# DATA EXTRACT
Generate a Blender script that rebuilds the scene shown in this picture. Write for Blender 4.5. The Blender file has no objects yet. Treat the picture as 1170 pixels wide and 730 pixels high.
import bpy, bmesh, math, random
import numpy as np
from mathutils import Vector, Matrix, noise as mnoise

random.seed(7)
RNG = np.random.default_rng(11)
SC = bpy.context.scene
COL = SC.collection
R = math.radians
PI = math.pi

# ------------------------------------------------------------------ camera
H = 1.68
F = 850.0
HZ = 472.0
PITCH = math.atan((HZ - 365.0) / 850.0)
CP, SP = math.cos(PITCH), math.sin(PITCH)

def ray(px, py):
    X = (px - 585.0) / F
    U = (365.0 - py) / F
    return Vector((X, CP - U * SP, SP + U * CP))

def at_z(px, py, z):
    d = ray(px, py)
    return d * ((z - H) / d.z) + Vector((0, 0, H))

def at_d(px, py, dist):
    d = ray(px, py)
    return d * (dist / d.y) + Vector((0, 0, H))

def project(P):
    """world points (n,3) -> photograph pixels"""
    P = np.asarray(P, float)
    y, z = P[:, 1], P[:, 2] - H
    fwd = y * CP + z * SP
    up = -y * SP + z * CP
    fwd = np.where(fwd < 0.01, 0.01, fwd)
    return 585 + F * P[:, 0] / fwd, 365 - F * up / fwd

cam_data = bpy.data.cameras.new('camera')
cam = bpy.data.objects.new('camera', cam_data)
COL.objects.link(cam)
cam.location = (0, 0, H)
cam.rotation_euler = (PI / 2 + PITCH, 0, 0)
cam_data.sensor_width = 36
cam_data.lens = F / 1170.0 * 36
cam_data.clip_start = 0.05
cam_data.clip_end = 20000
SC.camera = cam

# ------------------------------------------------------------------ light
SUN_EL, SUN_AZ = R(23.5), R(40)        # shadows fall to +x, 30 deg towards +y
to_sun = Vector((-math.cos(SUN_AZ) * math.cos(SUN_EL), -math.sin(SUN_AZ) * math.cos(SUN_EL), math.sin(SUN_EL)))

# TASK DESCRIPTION
Give again, word for word, the lines of the listing, starting at its first line and ending with the line containing "return 585 +".

# TASK ANSWER
Generate a Blender script that rebuilds the scene shown in this picture. Write for Blender 4.5. The Blender file has no objects yet. Treat the picture as 1170 pixels wide and 730 pixels high.
import bpy, bmesh, math, random
import numpy as np
from mathutils import Vector, Matrix, noise as mnoise

random.seed(7)
RNG = np.random.default_rng(11)
SC = bpy.context.scene
COL = SC.collection
R = math.radians
PI = math.pi

# ------------------------------------------------------------------ camera
H = 1.68
F = 850.0
HZ = 472.0
PITCH = math.atan((HZ - 365.0) / 850.0)
CP, SP = math.cos(PITCH), math.sin(PITCH)

def ray(px, py):
    X = (px - 585.0) / F
    U = (365.0 - py) / F
    return Vector((X, CP - U * SP, SP + U * CP))

def at_z(px, py, z):
    d = ray(px, py)
    return d * ((z - H) / d.z) + Vector((0, 0, H))

def at_d(px, py, dist):
    d = ray(px, py)
    return d * (dist / d.y) + Vector((0, 0, H))

def project(P):
    """world points (n,3) -> photograph pixels"""
    P = np.asarray(P, float)
    y, z = P[:, 1], P[:, 2] - H
    fwd = y * CP + z * SP
    up = -y * SP + z * CP
    fwd = np.where(fwd < 0.01, 0.01, fwd)
    return 585 + F * P[:, 0] / fwd, 365 - F * up / fwd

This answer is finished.